__Written instruction__: Exactly the lines from the line holding "Write the bpy" to the line holding "d = ray(u, v); return Vector((0, 0, CAMH)) + d*((z-CAMH)/d.z)", both lines included, are to be echoed; pictures are not.

__Data for the task__:
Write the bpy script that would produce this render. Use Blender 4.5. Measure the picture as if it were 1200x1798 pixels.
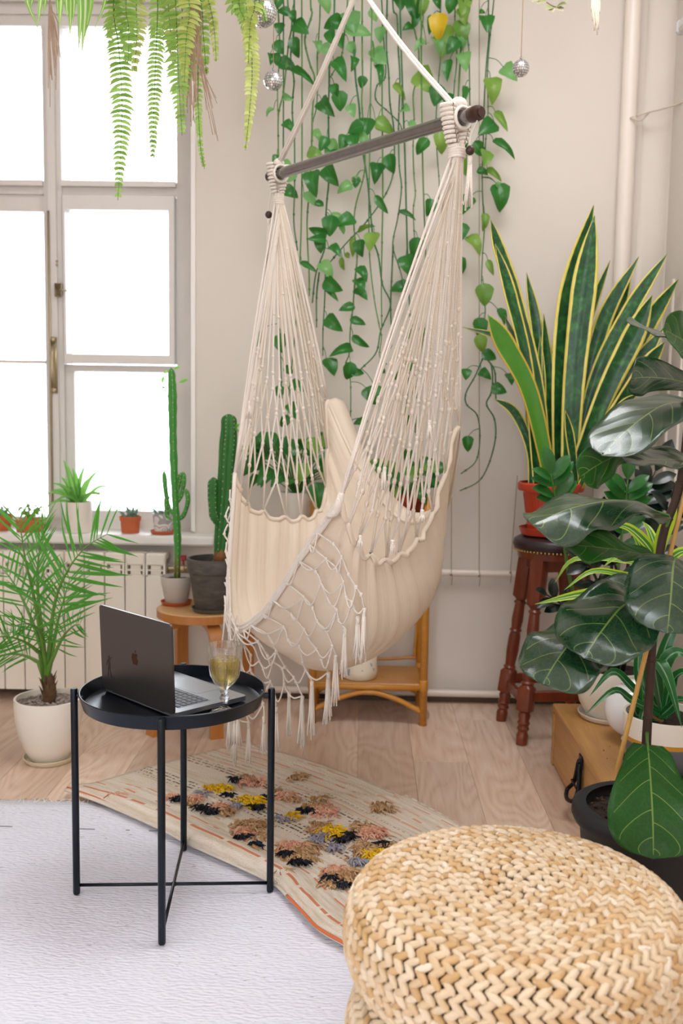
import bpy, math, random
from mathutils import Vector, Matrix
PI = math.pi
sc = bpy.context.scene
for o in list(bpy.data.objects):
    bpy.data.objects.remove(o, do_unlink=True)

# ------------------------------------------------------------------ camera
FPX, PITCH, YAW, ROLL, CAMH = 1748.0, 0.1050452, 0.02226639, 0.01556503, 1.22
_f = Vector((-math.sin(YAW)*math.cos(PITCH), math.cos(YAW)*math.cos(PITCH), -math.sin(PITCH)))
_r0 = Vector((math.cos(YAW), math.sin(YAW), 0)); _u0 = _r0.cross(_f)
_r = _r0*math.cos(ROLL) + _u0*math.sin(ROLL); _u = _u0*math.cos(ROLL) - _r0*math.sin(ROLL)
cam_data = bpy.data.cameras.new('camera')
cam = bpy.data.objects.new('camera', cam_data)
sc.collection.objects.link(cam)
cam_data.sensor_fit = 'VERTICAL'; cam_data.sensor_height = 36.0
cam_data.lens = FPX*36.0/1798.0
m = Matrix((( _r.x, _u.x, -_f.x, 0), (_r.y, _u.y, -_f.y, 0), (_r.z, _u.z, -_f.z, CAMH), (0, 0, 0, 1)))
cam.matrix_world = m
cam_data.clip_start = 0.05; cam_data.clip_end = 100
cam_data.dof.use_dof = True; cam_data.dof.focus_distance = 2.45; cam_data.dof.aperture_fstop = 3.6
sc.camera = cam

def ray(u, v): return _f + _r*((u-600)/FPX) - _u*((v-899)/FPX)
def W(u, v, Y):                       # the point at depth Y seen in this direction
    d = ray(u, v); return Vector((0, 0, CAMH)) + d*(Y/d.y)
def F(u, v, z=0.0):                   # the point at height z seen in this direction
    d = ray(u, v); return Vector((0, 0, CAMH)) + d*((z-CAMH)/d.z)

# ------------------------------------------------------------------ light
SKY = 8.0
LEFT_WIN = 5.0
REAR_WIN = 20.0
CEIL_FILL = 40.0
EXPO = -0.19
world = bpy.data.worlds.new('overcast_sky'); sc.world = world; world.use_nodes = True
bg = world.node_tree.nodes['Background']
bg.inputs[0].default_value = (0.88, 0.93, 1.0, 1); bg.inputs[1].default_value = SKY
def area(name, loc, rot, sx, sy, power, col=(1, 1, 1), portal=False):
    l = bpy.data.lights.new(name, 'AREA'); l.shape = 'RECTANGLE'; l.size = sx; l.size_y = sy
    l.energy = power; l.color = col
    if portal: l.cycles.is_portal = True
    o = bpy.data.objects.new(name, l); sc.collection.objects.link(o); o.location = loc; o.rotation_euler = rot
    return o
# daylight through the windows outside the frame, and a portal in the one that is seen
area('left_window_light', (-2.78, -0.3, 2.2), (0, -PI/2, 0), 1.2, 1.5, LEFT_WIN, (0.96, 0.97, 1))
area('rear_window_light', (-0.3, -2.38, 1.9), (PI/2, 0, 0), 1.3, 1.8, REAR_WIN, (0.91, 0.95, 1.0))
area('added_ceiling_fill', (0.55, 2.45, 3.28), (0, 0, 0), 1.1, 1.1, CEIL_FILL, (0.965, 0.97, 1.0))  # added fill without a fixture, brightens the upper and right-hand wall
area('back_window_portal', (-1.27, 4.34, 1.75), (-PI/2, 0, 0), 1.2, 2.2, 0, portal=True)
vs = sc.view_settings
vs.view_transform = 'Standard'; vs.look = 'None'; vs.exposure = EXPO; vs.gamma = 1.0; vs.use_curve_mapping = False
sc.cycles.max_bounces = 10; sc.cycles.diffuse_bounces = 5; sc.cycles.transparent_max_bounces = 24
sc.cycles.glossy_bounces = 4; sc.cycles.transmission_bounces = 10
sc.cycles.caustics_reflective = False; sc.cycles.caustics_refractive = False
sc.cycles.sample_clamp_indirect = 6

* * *

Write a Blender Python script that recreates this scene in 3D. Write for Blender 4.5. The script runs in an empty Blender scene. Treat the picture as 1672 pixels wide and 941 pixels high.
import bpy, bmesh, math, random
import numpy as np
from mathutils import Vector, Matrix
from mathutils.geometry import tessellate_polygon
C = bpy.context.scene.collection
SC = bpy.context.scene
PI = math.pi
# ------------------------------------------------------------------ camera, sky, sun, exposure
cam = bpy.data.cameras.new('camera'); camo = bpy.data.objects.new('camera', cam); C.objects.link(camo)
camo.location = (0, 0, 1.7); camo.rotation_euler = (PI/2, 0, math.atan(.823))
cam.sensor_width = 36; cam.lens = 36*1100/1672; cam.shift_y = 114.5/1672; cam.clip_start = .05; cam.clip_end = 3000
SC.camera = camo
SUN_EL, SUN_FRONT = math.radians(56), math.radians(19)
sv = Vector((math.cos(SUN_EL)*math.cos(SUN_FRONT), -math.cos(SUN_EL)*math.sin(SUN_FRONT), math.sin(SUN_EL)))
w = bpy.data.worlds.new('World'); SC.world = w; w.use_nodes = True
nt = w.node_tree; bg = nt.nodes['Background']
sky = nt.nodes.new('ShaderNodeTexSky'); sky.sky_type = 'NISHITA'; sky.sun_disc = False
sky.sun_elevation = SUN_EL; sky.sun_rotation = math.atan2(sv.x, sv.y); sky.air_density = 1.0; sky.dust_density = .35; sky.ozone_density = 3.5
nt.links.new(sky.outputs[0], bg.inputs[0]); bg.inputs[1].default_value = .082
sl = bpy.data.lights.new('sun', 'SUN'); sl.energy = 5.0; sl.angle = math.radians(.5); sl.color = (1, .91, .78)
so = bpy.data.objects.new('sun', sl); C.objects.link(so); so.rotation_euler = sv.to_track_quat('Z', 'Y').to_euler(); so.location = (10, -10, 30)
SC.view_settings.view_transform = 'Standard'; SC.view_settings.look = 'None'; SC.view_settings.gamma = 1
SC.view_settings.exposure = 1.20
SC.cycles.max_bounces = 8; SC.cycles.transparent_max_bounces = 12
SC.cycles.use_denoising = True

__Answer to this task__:
Write the bpy script that would produce this render. Use Blender 4.5. Measure the picture as if it were 1200x1798 pixels.
import bpy, math, random
from mathutils import Vector, Matrix
PI = math.pi
sc = bpy.context.scene
for o in list(bpy.data.objects):
    bpy.data.objects.remove(o, do_unlink=True)

# ------------------------------------------------------------------ camera
FPX, PITCH, YAW, ROLL, CAMH = 1748.0, 0.1050452, 0.02226639, 0.01556503, 1.22
_f = Vector((-math.sin(YAW)*math.cos(PITCH), math.cos(YAW)*math.cos(PITCH), -math.sin(PITCH)))
_r0 = Vector((math.cos(YAW), math.sin(YAW), 0)); _u0 = _r0.cross(_f)
_r = _r0*math.cos(ROLL) + _u0*math.sin(ROLL); _u = _u0*math.cos(ROLL) - _r0*math.sin(ROLL)
cam_data = bpy.data.cameras.new('camera')
cam = bpy.data.objects.new('camera', cam_data)
sc.collection.objects.link(cam)
cam_data.sensor_fit = 'VERTICAL'; cam_data.sensor_height = 36.0
cam_data.lens = FPX*36.0/1798.0
m = Matrix((( _r.x, _u.x, -_f.x, 0), (_r.y, _u.y, -_f.y, 0), (_r.z, _u.z, -_f.z, CAMH), (0, 0, 0, 1)))
cam.matrix_world = m
cam_data.clip_start = 0.05; cam_data.clip_end = 100
cam_data.dof.use_dof = True; cam_data.dof.focus_distance = 2.45; cam_data.dof.aperture_fstop = 3.6
sc.camera = cam

def ray(u, v): return _f + _r*((u-600)/FPX) - _u*((v-899)/FPX)
def W(u, v, Y):                       # the point at depth Y seen in this direction
    d = ray(u, v); return Vector((0, 0, CAMH)) + d*(Y/d.y)
def F(u, v, z=0.0):                   # the point at height z seen in this direction
    d = ray(u, v); return Vector((0, 0, CAMH)) + d*((z-CAMH)/d.z)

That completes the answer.